**AIM:** Exact repetition of every entry is required.

Scene script records:
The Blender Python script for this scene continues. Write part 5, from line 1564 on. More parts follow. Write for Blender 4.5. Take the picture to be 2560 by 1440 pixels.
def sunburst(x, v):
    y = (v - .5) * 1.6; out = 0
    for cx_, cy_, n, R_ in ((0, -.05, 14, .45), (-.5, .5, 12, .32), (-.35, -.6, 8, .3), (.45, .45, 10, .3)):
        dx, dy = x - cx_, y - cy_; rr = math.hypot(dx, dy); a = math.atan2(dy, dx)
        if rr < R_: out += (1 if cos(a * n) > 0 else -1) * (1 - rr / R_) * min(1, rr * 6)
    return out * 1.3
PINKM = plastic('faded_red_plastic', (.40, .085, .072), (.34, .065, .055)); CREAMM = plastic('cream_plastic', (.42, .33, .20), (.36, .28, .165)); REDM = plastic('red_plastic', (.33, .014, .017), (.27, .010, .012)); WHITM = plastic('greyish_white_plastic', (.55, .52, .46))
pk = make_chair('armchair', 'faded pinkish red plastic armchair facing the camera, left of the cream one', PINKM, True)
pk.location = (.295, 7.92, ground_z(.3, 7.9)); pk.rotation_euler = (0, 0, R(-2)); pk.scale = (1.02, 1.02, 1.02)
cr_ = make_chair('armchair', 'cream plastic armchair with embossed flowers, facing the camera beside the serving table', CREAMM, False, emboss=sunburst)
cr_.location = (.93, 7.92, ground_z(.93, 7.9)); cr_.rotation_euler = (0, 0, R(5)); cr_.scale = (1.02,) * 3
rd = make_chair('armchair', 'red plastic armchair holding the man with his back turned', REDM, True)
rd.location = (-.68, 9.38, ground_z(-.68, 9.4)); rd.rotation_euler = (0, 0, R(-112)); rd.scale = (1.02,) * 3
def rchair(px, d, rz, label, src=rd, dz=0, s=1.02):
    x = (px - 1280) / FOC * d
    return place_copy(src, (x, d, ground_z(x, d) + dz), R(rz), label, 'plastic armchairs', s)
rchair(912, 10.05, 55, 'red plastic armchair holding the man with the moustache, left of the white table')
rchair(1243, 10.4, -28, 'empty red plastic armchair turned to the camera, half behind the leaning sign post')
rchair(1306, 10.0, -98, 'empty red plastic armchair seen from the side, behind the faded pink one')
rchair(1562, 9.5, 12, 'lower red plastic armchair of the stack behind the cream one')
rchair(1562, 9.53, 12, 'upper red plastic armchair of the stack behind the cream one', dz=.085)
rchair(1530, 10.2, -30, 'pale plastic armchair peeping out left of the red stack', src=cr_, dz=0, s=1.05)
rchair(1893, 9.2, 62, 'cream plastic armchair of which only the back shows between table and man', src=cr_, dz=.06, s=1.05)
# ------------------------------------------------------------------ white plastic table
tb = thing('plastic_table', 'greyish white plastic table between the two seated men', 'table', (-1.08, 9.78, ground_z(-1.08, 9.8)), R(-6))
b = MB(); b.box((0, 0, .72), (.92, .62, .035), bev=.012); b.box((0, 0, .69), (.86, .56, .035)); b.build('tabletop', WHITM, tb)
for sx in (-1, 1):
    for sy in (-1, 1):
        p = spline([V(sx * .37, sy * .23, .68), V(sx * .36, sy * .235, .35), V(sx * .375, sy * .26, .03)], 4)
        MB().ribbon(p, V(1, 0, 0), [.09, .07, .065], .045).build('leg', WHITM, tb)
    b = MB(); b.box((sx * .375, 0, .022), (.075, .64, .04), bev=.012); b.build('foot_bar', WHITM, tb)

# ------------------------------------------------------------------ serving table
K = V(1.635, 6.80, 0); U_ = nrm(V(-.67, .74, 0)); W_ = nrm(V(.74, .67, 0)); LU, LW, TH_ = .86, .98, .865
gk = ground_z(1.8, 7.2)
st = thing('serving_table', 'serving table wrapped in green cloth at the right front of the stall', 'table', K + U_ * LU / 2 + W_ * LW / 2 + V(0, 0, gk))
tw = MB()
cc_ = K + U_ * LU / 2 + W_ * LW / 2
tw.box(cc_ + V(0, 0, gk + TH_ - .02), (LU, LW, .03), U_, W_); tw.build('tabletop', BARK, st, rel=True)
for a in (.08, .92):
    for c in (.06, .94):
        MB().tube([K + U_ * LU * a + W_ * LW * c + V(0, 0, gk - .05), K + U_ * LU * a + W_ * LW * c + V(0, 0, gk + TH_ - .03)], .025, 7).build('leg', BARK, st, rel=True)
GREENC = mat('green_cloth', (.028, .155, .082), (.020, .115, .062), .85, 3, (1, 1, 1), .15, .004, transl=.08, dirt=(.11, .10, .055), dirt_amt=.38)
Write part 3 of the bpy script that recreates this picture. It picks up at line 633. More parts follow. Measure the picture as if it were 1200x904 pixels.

**RESPONSE TO THE EXERCISE:**
The Blender Python script for this scene continues. Write part 5, from line 1564 on. More parts follow. Write for Blender 4.5. Take the picture to be 2560 by 1440 pixels.
def sunburst(x, v):
    y = (v - .5) * 1.6; out = 0
    for cx_, cy_, n, R_ in ((0, -.05, 14, .45), (-.5, .5, 12, .32), (-.35, -.6, 8, .3), (.45, .45, 10, .3)):
        dx, dy = x - cx_, y - cy_; rr = math.hypot(dx, dy); a = math.atan2(dy, dx)
        if rr < R_: out += (1 if cos(a * n) > 0 else -1) * (1 - rr / R_) * min(1, rr * 6)
    return out * 1.3
PINKM = plastic('faded_red_plastic', (.40, .085, .072), (.34, .065, .055)); CREAMM = plastic('cream_plastic', (.42, .33, .20), (.36, .28, .165)); REDM = plastic('red_plastic', (.33, .014, .017), (.27, .010, .012)); WHITM = plastic('greyish_white_plastic', (.55, .52, .46))
pk = make_chair('armchair', 'faded pinkish red plastic armchair facing the camera, left of the cream one', PINKM, True)
pk.location = (.295, 7.92, ground_z(.3, 7.9)); pk.rotation_euler = (0, 0, R(-2)); pk.scale = (1.02, 1.02, 1.02)
cr_ = make_chair('armchair', 'cream plastic armchair with embossed flowers, facing the camera beside the serving table', CREAMM, False, emboss=sunburst)
cr_.location = (.93, 7.92, ground_z(.93, 7.9)); cr_.rotation_euler = (0, 0, R(5)); cr_.scale = (1.02,) * 3
rd = make_chair('armchair', 'red plastic armchair holding the man with his back turned', REDM, True)
rd.location = (-.68, 9.38, ground_z(-.68, 9.4)); rd.rotation_euler = (0, 0, R(-112)); rd.scale = (1.02,) * 3
def rchair(px, d, rz, label, src=rd, dz=0, s=1.02):
    x = (px - 1280) / FOC * d
    return place_copy(src, (x, d, ground_z(x, d) + dz), R(rz), label, 'plastic armchairs', s)
rchair(912, 10.05, 55, 'red plastic armchair holding the man with the moustache, left of the white table')
rchair(1243, 10.4, -28, 'empty red plastic armchair turned to the camera, half behind the leaning sign post')
rchair(1306, 10.0, -98, 'empty red plastic armchair seen from the side, behind the faded pink one')
rchair(1562, 9.5, 12, 'lower red plastic armchair of the stack behind the cream one')
rchair(1562, 9.53, 12, 'upper red plastic armchair of the stack behind the cream one', dz=.085)
rchair(1530, 10.2, -30, 'pale plastic armchair peeping out left of the red stack', src=cr_, dz=0, s=1.05)
rchair(1893, 9.2, 62, 'cream plastic armchair of which only the back shows between table and man', src=cr_, dz=.06, s=1.05)
# ------------------------------------------------------------------ white plastic table
tb = thing('plastic_table', 'greyish white plastic table between the two seated men', 'table', (-1.08, 9.78, ground_z(-1.08, 9.8)), R(-6))
b = MB(); b.box((0, 0, .72), (.92, .62, .035), bev=.012); b.box((0, 0, .69), (.86, .56, .035)); b.build('tabletop', WHITM, tb)
for sx in (-1, 1):
    for sy in (-1, 1):
        p = spline([V(sx * .37, sy * .23, .68), V(sx * .36, sy * .235, .35), V(sx * .375, sy * .26, .03)], 4)
        MB().ribbon(p, V(1, 0, 0), [.09, .07, .065], .045).build('leg', WHITM, tb)
    b = MB(); b.box((sx * .375, 0, .022), (.075, .64, .04), bev=.012); b.build('foot_bar', WHITM, tb)

# ------------------------------------------------------------------ serving table
K = V(1.635, 6.80, 0); U_ = nrm(V(-.67, .74, 0)); W_ = nrm(V(.74, .67, 0)); LU, LW, TH_ = .86, .98, .865
gk = ground_z(1.8, 7.2)
st = thing('serving_table', 'serving table wrapped in green cloth at the right front of the stall', 'table', K + U_ * LU / 2 + W_ * LW / 2 + V(0, 0, gk))
tw = MB()
cc_ = K + U_ * LU / 2 + W_ * LW / 2
tw.box(cc_ + V(0, 0, gk + TH_ - .02), (LU, LW, .03), U_, W_); tw.build('tabletop', BARK, st, rel=True)
for a in (.08, .92):
    for c in (.06, .94):
        MB().tube([K + U_ * LU * a + W_ * LW * c + V(0, 0, gk - .05), K + U_ * LU * a + W_ * LW * c + V(0, 0, gk + TH_ - .03)], .025, 7).build('leg', BARK, st, rel=True)
GREENC = mat('green_cloth', (.028, .155, .082), (.020, .115, .062), .85, 3, (1, 1, 1), .15, .004, transl=.08, dirt=(.11, .10, .055), dirt_amt=.38)
Write part 3 of the bpy script that recreates this picture. It picks up at line 633. More parts follow. Measure the picture as if it were 1200x904 pixels.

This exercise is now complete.